The Financial Markets Authority will conduct targeted monitoring of lenders over the coming months, focusing on car loans, mortgage fraud, product design and transaction accounts.

The regulator published its annual financial conduct report on Tuesday, its second such report. The FMA will examine the governance arrangements lenders use to handle conflicts created by commission-based pay structures, including agreements between lenders and intermediaries such as motor vehicle dealers and insurers.

Commission structures present a risk in consumer debt offerings, especially when lenders use third parties to arrange finance. Reliance on intermediaries like car dealers may lead to harmful sales practices including excessive establishment fees and interest rates, according to the FMA.

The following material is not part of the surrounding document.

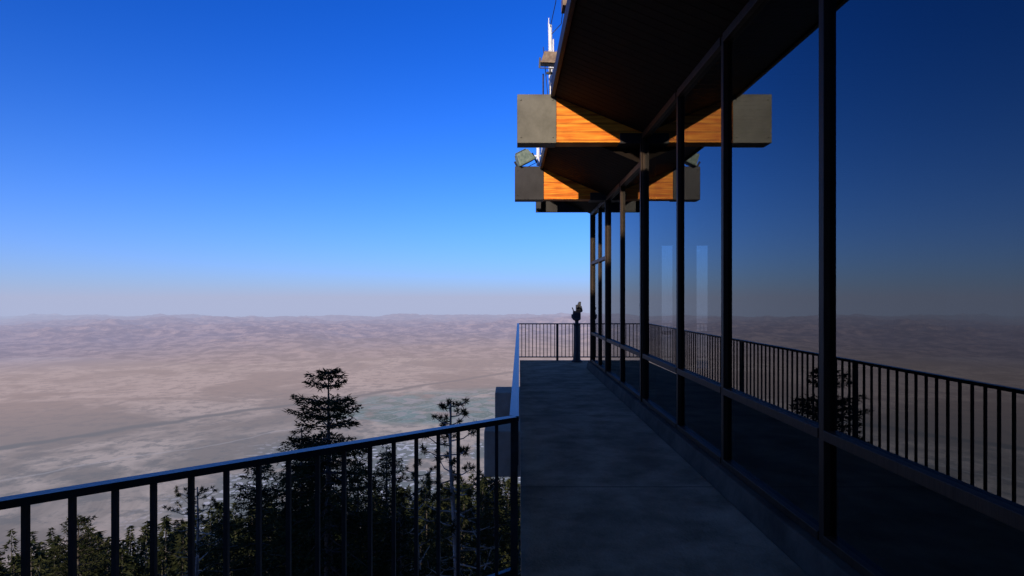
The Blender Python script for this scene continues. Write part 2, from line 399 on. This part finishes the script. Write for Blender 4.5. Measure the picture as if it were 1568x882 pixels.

The regulator said it will "focus on ensuring that lenders, particularly motor vehicle finance providers, have effective processes and controls to manage conflicts of interest arising from commissions, and to detect and deter misconduct incentivised by commission-based relationships". The FMA will use its full regulatory powers to intervene where it identifies harm such as unsuitable or unaffordable loans.

On mortgage fraud, the FMA described the issue as serious, affecting consumers in what will be the biggest financial commitment for most people. The regulator has active investigations underway and plans to help lenders strengthen their fraud prevention systems. "Our focus is on the steps providers can take to minimise risk and improve the detection and prevention of fraud," the FMA said.